Given entries:
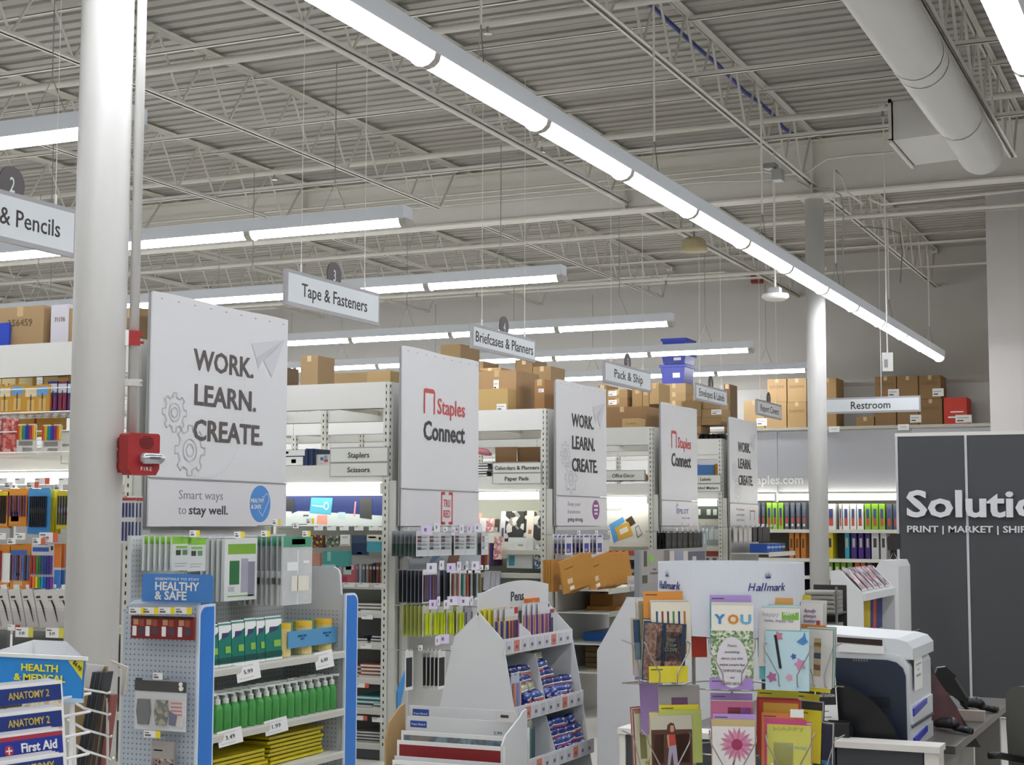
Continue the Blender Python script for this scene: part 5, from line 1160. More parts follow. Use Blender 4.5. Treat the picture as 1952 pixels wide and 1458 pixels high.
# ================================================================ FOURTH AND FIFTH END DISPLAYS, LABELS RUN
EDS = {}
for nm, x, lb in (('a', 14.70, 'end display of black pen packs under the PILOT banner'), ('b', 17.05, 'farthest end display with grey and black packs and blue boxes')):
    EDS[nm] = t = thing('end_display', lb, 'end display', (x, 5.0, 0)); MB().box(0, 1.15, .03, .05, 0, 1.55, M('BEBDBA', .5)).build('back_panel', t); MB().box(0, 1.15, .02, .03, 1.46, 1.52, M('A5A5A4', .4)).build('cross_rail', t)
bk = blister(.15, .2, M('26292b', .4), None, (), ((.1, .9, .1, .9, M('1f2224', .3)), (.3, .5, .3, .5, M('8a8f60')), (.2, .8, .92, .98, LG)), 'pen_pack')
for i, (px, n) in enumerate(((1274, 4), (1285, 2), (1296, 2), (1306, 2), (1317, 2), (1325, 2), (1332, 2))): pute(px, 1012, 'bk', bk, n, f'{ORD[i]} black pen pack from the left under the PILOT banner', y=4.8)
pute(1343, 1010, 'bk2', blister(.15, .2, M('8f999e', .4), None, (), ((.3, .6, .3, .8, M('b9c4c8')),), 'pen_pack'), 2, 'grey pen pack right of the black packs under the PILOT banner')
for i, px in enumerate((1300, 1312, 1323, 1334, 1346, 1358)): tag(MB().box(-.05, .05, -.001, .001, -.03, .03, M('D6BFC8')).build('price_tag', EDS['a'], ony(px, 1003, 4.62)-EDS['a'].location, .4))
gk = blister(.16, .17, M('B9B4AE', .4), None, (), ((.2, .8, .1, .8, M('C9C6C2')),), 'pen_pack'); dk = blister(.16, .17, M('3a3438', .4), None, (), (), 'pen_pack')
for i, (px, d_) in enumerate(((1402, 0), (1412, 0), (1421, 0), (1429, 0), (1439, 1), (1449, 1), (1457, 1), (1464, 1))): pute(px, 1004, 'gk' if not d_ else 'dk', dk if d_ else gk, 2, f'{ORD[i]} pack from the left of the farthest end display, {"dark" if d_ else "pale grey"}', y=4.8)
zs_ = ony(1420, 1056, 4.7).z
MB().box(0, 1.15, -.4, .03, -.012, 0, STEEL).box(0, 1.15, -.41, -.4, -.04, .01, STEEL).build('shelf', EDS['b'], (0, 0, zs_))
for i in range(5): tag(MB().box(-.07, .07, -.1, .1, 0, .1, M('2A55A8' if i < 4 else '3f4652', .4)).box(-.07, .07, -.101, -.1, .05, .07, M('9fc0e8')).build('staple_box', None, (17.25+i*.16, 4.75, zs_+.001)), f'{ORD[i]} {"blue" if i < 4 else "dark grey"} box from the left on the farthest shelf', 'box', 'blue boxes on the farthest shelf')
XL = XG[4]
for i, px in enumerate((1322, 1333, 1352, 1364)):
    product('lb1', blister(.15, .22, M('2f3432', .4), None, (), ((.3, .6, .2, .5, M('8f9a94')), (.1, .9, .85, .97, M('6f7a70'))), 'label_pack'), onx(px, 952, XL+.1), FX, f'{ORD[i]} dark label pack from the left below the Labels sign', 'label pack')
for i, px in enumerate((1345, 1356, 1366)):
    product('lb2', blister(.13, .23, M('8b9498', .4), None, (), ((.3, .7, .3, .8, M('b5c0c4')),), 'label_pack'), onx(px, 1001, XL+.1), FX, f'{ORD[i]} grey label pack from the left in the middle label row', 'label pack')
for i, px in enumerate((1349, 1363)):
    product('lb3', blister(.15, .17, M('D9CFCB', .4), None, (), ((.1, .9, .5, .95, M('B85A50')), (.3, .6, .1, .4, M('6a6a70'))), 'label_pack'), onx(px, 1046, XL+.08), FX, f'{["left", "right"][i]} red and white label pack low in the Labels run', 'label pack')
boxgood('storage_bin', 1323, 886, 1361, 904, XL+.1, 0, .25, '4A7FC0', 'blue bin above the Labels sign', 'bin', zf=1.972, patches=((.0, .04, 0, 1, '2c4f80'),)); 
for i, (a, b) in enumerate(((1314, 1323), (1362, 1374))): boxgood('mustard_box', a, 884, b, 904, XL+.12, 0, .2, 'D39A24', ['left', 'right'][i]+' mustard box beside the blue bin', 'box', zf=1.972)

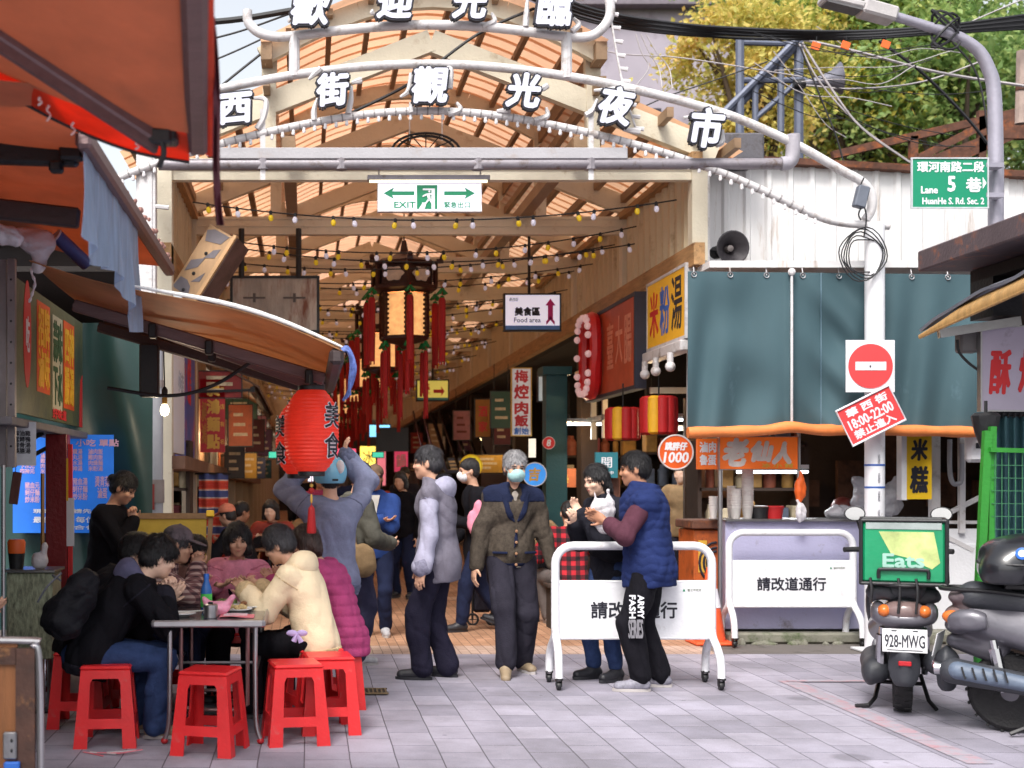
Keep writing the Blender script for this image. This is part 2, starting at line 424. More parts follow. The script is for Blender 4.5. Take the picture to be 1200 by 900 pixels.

Written exercise: Leaving all pictures aside, quote each record exactly.

Solution to this exercise:
Continue the Blender Python script for this scene: part 5, from line 1160. More parts follow. Use Blender 4.5. Treat the picture as 1952 pixels wide and 1458 pixels high.
# ================================================================ FOURTH AND FIFTH END DISPLAYS, LABELS RUN
EDS = {}
for nm, x, lb in (('a', 14.70, 'end display of black pen packs under the PILOT banner'), ('b', 17.05, 'farthest end display with grey and black packs and blue boxes')):
    EDS[nm] = t = thing('end_display', lb, 'end display', (x, 5.0, 0)); MB().box(0, 1.15, .03, .05, 0, 1.55, M('BEBDBA', .5)).build('back_panel', t); MB().box(0, 1.15, .02, .03, 1.46, 1.52, M('A5A5A4', .4)).build('cross_rail', t)
bk = blister(.15, .2, M('26292b', .4), None, (), ((.1, .9, .1, .9, M('1f2224', .3)), (.3, .5, .3, .5, M('8a8f60')), (.2, .8, .92, .98, LG)), 'pen_pack')
for i, (px, n) in enumerate(((1274, 4), (1285, 2), (1296, 2), (1306, 2), (1317, 2), (1325, 2), (1332, 2))): pute(px, 1012, 'bk', bk, n, f'{ORD[i]} black pen pack from the left under the PILOT banner', y=4.8)
pute(1343, 1010, 'bk2', blister(.15, .2, M('8f999e', .4), None, (), ((.3, .6, .3, .8, M('b9c4c8')),), 'pen_pack'), 2, 'grey pen pack right of the black packs under the PILOT banner')
for i, px in enumerate((1300, 1312, 1323, 1334, 1346, 1358)): tag(MB().box(-.05, .05, -.001, .001, -.03, .03, M('D6BFC8')).build('price_tag', EDS['a'], ony(px, 1003, 4.62)-EDS['a'].location, .4))
gk = blister(.16, .17, M('B9B4AE', .4), None, (), ((.2, .8, .1, .8, M('C9C6C2')),), 'pen_pack'); dk = blister(.16, .17, M('3a3438', .4), None, (), (), 'pen_pack')
for i, (px, d_) in enumerate(((1402, 0), (1412, 0), (1421, 0), (1429, 0), (1439, 1), (1449, 1), (1457, 1), (1464, 1))): pute(px, 1004, 'gk' if not d_ else 'dk', dk if d_ else gk, 2, f'{ORD[i]} pack from the left of the farthest end display, {"dark" if d_ else "pale grey"}', y=4.8)
zs_ = ony(1420, 1056, 4.7).z
MB().box(0, 1.15, -.4, .03, -.012, 0, STEEL).box(0, 1.15, -.41, -.4, -.04, .01, STEEL).build('shelf', EDS['b'], (0, 0, zs_))
for i in range(5): tag(MB().box(-.07, .07, -.1, .1, 0, .1, M('2A55A8' if i < 4 else '3f4652', .4)).box(-.07, .07, -.101, -.1, .05, .07, M('9fc0e8')).build('staple_box', None, (17.25+i*.16, 4.75, zs_+.001)), f'{ORD[i]} {"blue" if i < 4 else "dark grey"} box from the left on the farthest shelf', 'box', 'blue boxes on the farthest shelf')
XL = XG[4]
for i, px in enumerate((1322, 1333, 1352, 1364)):
    product('lb1', blister(.15, .22, M('2f3432', .4), None, (), ((.3, .6, .2, .5, M('8f9a94')), (.1, .9, .85, .97, M('6f7a70'))), 'label_pack'), onx(px, 952, XL+.1), FX, f'{ORD[i]} dark label pack from the left below the Labels sign', 'label pack')
for i, px in enumerate((1345, 1356, 1366)):
    product('lb2', blister(.13, .23, M('8b9498', .4), None, (), ((.3, .7, .3, .8, M('b5c0c4')),), 'label_pack'), onx(px, 1001, XL+.1), FX, f'{ORD[i]} grey label pack from the left in the middle label row', 'label pack')
for i, px in enumerate((1349, 1363)):
    product('lb3', blister(.15, .17, M('D9CFCB', .4), None, (), ((.1, .9, .5, .95, M('B85A50')), (.3, .6, .1, .4, M('6a6a70'))), 'label_pack'), onx(px, 1046, XL+.08), FX, f'{["left", "right"][i]} red and white label pack low in the Labels run', 'label pack')
boxgood('storage_bin', 1323, 886, 1361, 904, XL+.1, 0, .25, '4A7FC0', 'blue bin above the Labels sign', 'bin', zf=1.972, patches=((.0, .04, 0, 1, '2c4f80'),)); 
for i, (a, b) in enumerate(((1314, 1323), (1362, 1374))): boxgood('mustard_box', a, 884, b, 904, XL+.12, 0, .2, 'D39A24', ['left', 'right'][i]+' mustard box beside the blue bin', 'box', zf=1.972)

Keep writing the Blender script for this image. This is part 2, starting at line 424. More parts follow. The script is for Blender 4.5. Take the picture to be 1200 by 900 pixels.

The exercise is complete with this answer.